Bu yıl öğrenci almaya başlayan Kapadokya Üniversitesi ise “yükseköğretimde düalizmin” ikinci bacağını oluşturuyor.

Kapadokya MYO ilk kurulduğu yıllarda ziyaret etmiştim. Alatlı güzel atların ülkesi Kapadokya’da Anadolu’dan yükselen bilim ışığının hayalini orada anlatmıştı. Birçok insan hoca bulamazsınız, öğrenci bulamazsınız demesine rağmen ille de Anadolu’nun ortasında olacak demişti. Eğitim verecek bölümler hem bölgenin hem de ülkenin kalkınma ihtiyaçları çerçevesinde şekillenecekti; standartlar korunacak ancak sürekli güncellenen bir yönetim anlayışı hakim olacaktı. Bunların hepsi gerçekleşti ve bugün Kapadokya Üniversitesi karşımızda duruyor. Kapadokya projesinin şanslı bir başka tarafı da yönetici ekibin kalitesi.
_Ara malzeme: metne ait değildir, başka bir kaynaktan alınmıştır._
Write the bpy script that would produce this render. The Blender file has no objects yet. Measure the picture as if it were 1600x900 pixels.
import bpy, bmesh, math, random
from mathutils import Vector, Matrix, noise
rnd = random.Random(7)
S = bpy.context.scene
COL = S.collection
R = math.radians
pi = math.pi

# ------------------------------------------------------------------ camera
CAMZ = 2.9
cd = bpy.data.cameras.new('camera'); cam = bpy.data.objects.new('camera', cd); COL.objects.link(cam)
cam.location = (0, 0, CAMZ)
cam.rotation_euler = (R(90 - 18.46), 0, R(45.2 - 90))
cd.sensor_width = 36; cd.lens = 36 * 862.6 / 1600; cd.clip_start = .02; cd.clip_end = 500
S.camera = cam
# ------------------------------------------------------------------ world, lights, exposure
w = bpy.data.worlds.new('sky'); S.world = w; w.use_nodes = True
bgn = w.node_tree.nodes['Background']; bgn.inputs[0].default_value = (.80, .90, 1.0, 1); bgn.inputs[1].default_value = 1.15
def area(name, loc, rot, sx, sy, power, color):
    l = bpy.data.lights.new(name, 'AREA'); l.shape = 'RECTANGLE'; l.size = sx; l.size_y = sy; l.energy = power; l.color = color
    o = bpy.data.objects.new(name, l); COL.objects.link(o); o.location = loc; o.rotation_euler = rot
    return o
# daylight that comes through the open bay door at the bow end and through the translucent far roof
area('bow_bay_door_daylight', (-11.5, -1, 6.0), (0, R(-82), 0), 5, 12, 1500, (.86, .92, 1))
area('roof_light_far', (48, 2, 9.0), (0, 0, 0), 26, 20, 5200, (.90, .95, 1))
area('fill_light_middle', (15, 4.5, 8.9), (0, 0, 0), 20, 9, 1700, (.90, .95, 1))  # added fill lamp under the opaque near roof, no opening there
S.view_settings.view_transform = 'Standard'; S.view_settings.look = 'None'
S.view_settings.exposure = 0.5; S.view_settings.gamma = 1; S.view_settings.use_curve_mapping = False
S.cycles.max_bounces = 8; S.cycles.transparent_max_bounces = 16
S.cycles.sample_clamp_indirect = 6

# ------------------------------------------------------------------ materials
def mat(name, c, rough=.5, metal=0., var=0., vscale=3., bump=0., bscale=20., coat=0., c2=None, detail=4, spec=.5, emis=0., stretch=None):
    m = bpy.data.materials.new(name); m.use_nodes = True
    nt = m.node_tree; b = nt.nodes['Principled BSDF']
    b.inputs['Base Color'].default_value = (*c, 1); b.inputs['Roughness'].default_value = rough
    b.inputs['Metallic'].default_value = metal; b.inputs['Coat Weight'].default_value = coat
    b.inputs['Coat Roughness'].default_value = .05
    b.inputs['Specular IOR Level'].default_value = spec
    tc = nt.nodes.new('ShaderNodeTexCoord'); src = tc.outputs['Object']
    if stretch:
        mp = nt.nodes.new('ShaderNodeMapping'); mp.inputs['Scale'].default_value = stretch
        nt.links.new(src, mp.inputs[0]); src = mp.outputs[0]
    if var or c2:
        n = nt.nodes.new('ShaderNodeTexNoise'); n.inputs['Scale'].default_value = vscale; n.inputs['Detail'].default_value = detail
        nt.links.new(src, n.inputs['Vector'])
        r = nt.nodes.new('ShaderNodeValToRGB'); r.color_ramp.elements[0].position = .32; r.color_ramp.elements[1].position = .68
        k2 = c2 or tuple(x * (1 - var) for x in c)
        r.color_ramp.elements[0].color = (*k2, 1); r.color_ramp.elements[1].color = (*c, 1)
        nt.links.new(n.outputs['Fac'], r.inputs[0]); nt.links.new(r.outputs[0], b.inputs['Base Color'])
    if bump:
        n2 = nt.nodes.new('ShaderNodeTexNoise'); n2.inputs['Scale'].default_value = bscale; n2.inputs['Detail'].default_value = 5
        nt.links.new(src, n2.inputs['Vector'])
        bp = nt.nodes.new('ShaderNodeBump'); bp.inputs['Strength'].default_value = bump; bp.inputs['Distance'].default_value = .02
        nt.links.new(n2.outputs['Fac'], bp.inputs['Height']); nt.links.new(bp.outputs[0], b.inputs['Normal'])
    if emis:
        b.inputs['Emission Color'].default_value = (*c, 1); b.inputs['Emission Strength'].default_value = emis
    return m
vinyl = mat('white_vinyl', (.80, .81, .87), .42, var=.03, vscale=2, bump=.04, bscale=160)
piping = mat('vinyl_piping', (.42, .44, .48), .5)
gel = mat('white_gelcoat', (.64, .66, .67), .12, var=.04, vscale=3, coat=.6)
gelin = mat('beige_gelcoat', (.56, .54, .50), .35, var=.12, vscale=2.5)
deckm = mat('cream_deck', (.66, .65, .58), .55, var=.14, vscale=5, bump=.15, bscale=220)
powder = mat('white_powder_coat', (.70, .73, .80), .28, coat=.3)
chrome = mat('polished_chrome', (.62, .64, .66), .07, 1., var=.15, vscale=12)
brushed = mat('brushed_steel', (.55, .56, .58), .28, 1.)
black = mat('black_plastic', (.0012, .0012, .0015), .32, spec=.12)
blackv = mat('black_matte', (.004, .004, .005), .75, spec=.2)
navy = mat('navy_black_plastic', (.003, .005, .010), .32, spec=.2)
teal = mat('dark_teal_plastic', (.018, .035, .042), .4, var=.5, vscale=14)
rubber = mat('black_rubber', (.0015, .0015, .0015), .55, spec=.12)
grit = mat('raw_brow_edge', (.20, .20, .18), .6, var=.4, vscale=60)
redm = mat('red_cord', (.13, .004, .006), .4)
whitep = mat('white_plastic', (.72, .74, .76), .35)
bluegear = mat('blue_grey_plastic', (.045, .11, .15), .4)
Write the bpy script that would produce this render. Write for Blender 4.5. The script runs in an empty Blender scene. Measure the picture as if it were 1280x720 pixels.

Funda Aktan’ın titiz, adanmış, çözüm odaklı yönetim anlayışı, idealist ekip yapısı, detayları bütünden ayırmayan yaklaşımlarıyla 24 saat işbaşı mantığıyla okulları yöneten Kapadokya ekibi eminim ki Üniversite’yi de aynı titizlikle yönetecektir. Alanında tanıdığım en iyi ve en detaycı yöneticilerden birisi olarak Funda Aktan başta olmak üzere ekibin de bu başarıda emeği büyük. Funda bir şeyi “biliyorum” diyorsa mutlaka çok iyi biliyordur.

“Türkiye dünyanın iyiliği için gelişmeli ve büyümelidir ve istediğim odur ki “dünyanın iyiliği için Türkiye” kavramının altını hep birlikte doldurabilelim” diyen Alev Alatlı’nın bu hayalinin sadece Kapadokya’da değil tüm üniversitelerde gerçekleşebilmesi en büyük dileğimiz.